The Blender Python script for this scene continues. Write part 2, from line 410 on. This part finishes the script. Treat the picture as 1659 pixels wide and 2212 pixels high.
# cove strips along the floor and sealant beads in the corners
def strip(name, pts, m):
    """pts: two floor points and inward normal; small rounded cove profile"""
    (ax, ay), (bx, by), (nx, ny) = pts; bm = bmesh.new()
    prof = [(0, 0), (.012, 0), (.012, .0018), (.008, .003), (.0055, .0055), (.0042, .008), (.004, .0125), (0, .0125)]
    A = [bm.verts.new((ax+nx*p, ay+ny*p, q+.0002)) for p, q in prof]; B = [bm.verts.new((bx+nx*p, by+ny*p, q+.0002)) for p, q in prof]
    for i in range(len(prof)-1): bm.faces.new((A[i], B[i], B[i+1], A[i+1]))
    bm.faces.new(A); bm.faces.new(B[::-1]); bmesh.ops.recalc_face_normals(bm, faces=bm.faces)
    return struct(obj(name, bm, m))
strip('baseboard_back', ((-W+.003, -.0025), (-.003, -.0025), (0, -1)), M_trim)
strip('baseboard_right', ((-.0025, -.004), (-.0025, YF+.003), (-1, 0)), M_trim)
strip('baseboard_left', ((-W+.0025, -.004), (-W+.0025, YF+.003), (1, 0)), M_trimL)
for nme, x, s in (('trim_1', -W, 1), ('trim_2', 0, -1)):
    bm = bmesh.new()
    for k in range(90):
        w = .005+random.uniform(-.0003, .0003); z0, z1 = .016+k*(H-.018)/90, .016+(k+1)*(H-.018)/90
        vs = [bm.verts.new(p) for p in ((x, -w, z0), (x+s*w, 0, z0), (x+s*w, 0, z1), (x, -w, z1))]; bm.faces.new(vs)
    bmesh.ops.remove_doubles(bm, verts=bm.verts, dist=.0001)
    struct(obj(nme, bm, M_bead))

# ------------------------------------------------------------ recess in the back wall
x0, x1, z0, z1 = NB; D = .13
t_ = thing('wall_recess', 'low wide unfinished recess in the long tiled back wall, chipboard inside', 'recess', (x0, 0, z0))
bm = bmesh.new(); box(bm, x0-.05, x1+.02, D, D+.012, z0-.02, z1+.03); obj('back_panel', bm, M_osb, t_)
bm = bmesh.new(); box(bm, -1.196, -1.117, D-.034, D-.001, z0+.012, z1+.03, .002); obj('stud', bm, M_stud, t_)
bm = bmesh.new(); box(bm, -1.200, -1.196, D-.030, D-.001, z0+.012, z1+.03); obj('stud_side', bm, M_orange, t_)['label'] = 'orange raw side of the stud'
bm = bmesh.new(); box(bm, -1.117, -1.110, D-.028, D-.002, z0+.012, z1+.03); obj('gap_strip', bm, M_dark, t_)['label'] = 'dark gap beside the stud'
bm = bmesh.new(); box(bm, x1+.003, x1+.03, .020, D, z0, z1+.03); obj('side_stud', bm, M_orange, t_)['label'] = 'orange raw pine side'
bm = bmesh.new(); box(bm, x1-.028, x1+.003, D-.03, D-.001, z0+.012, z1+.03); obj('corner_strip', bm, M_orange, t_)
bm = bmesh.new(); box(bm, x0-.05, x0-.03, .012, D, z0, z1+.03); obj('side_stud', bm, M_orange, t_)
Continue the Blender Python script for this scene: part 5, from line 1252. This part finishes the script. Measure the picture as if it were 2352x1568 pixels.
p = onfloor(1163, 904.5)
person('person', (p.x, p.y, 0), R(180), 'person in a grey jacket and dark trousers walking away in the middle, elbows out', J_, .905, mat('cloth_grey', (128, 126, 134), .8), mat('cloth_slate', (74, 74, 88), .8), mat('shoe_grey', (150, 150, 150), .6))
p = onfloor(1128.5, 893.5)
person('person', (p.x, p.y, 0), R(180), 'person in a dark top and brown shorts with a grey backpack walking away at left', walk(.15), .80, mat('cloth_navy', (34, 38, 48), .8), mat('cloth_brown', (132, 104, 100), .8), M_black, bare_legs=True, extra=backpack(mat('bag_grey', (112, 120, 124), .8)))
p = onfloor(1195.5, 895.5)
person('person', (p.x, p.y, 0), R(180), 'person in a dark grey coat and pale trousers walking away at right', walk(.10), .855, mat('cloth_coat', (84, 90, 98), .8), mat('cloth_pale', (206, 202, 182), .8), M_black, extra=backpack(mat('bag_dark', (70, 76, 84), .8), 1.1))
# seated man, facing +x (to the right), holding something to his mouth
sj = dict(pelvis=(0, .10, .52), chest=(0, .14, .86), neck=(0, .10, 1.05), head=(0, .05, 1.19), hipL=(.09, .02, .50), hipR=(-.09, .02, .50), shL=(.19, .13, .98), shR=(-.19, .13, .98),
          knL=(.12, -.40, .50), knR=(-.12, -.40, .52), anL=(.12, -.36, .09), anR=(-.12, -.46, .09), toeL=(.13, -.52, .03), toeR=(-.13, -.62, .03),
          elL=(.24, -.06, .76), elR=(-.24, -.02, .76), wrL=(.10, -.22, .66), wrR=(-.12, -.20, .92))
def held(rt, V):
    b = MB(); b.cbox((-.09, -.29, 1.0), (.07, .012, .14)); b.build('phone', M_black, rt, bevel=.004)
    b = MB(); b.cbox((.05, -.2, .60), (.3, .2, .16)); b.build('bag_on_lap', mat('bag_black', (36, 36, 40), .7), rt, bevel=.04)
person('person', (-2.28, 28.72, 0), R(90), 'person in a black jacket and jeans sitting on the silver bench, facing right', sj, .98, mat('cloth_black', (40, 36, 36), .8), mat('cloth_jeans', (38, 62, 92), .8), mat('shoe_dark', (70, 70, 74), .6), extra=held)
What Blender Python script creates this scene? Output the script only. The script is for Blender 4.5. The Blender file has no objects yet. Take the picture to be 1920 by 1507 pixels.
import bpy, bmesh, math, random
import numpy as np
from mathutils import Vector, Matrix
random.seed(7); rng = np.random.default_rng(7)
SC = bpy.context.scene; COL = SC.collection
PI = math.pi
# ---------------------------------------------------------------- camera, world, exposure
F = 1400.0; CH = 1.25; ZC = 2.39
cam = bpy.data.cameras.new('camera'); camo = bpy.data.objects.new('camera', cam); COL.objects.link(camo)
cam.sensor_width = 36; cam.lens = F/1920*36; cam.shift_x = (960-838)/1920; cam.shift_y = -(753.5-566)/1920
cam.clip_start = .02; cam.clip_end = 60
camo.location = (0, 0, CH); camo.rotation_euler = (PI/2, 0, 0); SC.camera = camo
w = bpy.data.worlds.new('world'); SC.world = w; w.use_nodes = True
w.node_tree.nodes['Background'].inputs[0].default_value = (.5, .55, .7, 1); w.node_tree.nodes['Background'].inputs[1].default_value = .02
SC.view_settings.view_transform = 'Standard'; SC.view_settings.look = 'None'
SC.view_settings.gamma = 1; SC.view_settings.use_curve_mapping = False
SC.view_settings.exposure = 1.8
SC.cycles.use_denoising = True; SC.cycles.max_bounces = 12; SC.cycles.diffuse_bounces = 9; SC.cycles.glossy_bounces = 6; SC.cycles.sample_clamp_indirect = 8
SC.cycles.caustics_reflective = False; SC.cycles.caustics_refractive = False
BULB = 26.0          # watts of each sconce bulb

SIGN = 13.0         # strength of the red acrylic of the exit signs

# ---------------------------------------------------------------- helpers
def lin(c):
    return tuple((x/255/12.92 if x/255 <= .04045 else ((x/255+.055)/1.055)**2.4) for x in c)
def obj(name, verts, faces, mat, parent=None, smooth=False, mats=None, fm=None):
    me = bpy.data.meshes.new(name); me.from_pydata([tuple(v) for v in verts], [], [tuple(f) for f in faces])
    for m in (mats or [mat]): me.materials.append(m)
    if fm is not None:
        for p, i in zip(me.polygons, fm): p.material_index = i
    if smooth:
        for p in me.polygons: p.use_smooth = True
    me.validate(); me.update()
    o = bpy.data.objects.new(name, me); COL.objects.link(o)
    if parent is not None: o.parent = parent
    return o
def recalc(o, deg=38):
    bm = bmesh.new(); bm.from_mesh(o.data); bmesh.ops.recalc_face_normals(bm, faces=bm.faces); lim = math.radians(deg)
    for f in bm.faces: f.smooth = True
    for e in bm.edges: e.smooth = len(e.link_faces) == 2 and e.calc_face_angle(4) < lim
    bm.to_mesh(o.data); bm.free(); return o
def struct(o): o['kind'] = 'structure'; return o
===
▶ [Task]
Collect the lines that hold "part".

▶ [Result]
The Blender Python script for this scene continues. Write part 2, from line 410 on. This part finishes the script. Treat the picture as 1659 pixels wide and 2212 pixels high.
Continue the Blender Python script for this scene: part 5, from line 1252. This part finishes the script. Measure the picture as if it were 2352x1568 pixels.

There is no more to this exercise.